> **Problem to solve**:
From the entries below, say how many lines carry the word "ceiling", and give nothing but the number.

[Start Excerpted data]

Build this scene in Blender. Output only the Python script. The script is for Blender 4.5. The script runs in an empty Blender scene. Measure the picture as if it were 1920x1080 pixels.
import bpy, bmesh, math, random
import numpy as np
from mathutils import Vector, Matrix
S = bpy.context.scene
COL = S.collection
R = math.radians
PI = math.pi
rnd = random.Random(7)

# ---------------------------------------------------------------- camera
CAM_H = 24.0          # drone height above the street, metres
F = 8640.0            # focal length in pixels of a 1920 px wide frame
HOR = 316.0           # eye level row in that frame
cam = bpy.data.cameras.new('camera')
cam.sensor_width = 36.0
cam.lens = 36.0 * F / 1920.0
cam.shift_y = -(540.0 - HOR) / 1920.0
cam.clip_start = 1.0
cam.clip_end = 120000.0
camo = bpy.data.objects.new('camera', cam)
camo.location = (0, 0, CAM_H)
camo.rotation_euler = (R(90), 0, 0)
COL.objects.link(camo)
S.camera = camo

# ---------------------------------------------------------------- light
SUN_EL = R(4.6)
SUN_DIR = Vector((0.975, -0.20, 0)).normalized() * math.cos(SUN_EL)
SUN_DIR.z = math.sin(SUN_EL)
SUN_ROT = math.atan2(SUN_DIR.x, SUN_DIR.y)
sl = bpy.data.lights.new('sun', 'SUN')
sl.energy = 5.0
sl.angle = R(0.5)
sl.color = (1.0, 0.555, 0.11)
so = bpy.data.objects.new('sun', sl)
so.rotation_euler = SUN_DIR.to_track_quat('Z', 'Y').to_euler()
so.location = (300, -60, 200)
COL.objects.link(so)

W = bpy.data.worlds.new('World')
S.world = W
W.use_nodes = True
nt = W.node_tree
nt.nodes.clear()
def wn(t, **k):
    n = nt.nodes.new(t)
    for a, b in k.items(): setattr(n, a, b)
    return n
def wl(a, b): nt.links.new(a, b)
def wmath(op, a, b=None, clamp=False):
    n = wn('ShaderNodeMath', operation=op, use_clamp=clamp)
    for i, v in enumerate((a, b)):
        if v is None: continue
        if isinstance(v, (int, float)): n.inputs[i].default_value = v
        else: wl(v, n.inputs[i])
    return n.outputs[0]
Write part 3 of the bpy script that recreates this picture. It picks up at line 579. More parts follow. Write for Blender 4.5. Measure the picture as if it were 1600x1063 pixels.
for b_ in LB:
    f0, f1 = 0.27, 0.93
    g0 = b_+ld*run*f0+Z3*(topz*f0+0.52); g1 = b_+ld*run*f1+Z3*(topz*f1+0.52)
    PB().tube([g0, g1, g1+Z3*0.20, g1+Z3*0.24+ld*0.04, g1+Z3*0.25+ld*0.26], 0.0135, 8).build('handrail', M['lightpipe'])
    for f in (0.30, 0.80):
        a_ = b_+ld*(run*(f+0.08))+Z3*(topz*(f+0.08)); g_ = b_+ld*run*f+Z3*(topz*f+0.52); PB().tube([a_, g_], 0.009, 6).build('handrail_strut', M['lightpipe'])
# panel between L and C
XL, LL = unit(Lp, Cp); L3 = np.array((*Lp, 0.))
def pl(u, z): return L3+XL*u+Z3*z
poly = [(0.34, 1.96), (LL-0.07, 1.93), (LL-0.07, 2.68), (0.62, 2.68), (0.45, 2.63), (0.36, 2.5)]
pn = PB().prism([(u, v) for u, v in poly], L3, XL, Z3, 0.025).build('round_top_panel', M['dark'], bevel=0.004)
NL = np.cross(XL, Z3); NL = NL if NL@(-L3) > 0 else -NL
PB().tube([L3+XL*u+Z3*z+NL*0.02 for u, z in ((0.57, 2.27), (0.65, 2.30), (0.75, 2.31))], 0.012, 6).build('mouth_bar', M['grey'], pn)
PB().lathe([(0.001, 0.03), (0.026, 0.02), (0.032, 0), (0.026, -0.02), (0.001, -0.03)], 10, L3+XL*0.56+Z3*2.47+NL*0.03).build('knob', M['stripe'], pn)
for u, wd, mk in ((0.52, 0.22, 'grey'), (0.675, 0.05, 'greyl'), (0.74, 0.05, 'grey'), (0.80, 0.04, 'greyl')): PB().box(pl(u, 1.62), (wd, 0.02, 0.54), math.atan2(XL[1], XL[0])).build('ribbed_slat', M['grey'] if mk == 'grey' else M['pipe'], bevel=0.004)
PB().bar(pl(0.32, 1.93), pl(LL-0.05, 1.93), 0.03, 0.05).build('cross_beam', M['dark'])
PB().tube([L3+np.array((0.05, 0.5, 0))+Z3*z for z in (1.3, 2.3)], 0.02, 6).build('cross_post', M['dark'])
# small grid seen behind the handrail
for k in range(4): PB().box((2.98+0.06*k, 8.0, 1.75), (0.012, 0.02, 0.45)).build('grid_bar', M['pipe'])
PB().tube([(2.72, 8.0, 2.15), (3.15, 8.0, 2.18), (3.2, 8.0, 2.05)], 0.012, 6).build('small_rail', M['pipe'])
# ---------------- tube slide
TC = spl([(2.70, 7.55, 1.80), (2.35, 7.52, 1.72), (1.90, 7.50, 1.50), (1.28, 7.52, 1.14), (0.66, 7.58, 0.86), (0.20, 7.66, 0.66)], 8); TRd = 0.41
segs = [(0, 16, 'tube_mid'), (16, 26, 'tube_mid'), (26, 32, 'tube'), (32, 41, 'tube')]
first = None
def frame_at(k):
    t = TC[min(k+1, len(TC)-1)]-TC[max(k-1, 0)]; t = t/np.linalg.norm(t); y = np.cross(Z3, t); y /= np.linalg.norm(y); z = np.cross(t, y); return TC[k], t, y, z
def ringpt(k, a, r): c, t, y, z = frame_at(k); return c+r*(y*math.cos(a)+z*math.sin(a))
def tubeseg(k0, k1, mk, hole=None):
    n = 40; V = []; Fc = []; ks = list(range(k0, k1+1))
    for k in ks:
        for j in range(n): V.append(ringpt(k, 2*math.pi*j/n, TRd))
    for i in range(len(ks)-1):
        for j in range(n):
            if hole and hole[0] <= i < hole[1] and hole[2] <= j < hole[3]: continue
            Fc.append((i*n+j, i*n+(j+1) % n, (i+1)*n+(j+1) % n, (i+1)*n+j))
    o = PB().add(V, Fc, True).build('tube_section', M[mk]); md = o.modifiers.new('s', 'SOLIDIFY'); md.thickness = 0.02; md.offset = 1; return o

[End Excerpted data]
[Start Excerpted data]

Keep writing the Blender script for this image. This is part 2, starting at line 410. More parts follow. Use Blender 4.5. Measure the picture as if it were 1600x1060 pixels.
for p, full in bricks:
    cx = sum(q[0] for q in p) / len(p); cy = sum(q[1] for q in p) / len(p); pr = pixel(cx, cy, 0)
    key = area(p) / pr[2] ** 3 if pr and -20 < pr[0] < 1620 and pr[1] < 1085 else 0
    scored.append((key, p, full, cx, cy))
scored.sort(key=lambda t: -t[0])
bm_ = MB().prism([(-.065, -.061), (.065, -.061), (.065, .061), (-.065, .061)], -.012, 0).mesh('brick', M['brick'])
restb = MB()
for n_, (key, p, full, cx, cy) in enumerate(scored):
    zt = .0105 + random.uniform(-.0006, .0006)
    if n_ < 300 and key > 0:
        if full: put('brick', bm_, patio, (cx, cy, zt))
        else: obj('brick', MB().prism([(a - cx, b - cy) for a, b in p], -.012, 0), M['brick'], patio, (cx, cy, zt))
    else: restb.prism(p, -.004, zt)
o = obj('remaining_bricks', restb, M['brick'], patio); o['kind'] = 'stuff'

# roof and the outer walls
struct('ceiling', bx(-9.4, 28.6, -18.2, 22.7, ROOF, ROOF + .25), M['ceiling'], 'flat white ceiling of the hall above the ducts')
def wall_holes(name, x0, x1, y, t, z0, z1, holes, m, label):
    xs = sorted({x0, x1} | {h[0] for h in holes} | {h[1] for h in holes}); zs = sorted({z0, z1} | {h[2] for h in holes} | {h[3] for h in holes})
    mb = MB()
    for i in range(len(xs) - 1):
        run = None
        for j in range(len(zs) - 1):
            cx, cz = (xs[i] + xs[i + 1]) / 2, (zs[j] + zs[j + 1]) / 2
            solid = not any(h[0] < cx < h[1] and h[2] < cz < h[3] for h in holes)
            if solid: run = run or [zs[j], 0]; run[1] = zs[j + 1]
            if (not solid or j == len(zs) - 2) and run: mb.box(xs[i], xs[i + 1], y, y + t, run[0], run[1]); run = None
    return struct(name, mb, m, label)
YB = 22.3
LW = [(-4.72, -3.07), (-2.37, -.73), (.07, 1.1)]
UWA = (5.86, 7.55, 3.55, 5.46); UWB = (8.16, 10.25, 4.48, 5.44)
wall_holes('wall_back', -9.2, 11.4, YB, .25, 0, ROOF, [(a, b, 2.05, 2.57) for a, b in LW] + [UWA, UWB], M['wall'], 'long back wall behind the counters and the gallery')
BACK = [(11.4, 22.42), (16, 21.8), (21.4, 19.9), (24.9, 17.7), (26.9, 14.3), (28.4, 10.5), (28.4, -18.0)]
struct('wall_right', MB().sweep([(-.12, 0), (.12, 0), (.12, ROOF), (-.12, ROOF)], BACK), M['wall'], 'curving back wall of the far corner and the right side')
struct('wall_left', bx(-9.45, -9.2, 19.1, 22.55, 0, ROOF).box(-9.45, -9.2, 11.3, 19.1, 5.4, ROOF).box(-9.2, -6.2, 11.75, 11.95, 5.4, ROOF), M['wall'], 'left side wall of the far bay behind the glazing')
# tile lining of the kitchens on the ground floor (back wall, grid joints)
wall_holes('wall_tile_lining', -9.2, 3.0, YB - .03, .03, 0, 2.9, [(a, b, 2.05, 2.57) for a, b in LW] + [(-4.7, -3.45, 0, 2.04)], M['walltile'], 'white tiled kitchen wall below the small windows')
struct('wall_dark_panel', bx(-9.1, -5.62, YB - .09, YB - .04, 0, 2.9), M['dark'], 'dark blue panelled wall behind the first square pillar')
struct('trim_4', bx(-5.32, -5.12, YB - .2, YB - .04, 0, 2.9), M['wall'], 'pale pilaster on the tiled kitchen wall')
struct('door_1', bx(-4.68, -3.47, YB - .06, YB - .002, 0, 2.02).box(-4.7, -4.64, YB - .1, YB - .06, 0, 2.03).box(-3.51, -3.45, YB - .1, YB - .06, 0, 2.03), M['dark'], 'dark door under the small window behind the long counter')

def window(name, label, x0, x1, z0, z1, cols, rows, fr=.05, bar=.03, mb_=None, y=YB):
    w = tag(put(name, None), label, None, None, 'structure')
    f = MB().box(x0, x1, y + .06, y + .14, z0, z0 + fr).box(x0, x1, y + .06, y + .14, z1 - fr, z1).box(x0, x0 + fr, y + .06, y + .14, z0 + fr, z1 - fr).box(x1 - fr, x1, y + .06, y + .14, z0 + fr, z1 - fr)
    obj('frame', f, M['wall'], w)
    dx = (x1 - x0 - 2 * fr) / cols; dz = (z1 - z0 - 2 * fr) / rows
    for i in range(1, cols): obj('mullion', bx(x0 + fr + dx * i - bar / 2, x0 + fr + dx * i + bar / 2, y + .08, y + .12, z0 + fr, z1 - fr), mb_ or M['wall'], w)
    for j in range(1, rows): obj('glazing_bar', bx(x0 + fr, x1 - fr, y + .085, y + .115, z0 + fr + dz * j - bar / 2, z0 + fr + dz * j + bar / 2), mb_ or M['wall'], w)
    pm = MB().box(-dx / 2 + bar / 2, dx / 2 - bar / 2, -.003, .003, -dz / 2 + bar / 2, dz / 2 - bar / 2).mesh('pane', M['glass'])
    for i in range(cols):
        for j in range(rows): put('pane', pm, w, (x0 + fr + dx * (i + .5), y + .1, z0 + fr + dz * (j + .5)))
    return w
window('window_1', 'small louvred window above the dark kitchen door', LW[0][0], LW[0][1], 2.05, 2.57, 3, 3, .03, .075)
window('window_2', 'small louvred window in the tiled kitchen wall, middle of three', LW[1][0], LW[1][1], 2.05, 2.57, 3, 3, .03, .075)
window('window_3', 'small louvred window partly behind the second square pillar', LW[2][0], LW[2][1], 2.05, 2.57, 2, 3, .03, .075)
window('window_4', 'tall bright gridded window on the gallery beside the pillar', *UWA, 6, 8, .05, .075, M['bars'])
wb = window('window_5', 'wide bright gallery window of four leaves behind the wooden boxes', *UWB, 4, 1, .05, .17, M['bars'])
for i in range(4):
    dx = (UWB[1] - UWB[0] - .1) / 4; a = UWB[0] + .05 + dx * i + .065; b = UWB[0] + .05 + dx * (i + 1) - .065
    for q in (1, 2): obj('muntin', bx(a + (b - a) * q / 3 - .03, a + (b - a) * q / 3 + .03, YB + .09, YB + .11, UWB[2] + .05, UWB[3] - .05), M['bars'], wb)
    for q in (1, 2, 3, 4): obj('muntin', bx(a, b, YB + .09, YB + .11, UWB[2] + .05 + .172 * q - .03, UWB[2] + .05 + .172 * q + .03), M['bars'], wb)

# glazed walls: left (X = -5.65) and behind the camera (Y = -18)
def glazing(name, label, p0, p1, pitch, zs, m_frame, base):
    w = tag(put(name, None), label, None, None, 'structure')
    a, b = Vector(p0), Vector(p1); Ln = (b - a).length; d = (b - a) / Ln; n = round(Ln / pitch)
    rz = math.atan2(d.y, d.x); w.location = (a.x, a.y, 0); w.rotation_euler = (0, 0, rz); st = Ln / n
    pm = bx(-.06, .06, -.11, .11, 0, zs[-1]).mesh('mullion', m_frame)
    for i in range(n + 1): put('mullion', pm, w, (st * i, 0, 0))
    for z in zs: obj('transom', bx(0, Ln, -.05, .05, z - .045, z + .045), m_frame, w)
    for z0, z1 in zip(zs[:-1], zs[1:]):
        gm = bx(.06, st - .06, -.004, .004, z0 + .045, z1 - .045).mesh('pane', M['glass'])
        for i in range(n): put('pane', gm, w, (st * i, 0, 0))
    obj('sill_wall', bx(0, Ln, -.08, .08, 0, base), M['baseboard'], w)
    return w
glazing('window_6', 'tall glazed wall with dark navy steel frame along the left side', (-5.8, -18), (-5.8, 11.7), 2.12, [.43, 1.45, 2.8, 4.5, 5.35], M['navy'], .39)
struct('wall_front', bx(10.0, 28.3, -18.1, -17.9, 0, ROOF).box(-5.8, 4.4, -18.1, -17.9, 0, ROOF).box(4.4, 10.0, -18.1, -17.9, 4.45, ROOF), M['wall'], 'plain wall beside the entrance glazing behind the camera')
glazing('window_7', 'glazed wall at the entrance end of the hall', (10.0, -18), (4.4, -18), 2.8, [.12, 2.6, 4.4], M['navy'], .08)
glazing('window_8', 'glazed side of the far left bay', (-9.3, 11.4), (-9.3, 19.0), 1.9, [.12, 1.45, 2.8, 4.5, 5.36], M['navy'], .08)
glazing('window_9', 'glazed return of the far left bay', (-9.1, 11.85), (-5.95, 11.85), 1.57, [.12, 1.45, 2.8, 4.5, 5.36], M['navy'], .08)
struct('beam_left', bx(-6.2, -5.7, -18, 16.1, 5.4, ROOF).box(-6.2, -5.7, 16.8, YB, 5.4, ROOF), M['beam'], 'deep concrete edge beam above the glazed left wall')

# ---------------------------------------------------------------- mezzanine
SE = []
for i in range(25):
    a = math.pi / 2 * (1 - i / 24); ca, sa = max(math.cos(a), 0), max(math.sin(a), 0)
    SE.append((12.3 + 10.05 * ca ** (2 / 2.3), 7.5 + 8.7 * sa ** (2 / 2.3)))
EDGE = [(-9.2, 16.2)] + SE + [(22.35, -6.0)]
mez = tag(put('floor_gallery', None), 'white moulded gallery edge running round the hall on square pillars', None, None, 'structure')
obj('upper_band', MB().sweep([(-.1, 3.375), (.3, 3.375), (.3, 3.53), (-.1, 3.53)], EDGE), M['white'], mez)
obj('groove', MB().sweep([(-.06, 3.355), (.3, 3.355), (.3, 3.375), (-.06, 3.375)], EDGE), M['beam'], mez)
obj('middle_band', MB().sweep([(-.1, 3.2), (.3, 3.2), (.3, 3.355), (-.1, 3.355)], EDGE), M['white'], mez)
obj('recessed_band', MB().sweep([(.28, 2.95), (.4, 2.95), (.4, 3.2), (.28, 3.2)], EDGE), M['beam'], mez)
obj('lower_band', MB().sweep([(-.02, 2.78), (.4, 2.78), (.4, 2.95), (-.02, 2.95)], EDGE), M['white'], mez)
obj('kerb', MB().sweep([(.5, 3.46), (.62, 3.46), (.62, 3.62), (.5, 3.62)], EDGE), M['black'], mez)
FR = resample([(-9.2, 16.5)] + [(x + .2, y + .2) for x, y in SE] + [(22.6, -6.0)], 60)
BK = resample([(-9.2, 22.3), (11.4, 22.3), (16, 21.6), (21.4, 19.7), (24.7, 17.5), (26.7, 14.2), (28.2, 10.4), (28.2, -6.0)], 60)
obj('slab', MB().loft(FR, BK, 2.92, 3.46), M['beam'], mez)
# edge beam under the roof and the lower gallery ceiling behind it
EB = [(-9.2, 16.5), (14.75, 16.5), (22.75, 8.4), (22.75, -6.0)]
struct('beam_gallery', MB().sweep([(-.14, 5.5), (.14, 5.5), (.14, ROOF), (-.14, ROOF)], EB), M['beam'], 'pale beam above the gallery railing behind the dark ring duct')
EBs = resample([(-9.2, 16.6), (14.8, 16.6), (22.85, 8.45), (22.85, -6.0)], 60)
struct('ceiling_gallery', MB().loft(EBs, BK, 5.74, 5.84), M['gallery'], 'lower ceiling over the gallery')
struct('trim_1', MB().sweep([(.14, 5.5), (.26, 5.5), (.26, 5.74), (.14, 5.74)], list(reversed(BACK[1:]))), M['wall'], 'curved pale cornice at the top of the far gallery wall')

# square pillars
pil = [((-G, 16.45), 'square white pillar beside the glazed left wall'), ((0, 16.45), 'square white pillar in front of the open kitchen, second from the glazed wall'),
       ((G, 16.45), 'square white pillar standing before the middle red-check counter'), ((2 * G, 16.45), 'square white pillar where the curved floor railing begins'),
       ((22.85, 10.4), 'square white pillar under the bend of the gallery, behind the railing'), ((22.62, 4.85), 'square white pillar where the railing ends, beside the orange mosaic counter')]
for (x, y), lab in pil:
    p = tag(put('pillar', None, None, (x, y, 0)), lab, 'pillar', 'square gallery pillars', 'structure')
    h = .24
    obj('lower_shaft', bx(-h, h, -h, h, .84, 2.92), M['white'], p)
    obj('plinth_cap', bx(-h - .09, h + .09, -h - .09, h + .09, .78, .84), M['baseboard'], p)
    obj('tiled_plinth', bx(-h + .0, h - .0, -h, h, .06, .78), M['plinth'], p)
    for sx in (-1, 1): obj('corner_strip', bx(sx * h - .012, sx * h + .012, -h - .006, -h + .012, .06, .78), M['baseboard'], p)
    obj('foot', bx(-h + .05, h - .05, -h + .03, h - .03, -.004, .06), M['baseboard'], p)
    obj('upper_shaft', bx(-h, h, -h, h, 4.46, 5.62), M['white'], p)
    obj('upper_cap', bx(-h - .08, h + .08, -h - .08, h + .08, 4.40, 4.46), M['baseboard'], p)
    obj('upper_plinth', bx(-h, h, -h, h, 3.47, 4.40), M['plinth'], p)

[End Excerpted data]

> **Completed exercise**:
3